Such metrics exist. I've seen the evidence in the past with regards to software for automotive control (running the engine). Basically if you have to recall 300000 cars to be fixed at your cost (even just an ECU software upgrade) you have at the very least say 300000 hours of technician time and all the rest. Plus possibly if it was bad a few lawsuits to burn cash defending or paying out on.
I think full life cycle metrics in automotive put bug fixing once a vehicle was out the door at something like 50 - 200 times the cost of finding it early on during design reviews, code reviews and ultimately testing of unit, module and system as different stages.
But in that instance you are talking scale of units in the millions ultimately with many years of life so many millions of operational years in which bugs can bite!
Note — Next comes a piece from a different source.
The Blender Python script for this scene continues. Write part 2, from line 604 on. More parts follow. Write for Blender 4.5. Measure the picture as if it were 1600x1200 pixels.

Plus the goods are high value. If you are talking low value goods and a few thousand copies well loose it under GPL with suitable disclaimers of suitability of anything is denied:-)
You get the picture, you might not be able to prove what you want because it is a time money equation with varied parameters.
In short you need the metrics for what you are focussed on and gathering those metrics may cost more than it's worth. The collection cost itself is a similar time money equation to consider in advance. Reality for contractor style companies is they don't want to bother testing because they get to fix the things they break in adding features for you or fixing other bugs. Testing is a path to being redundant.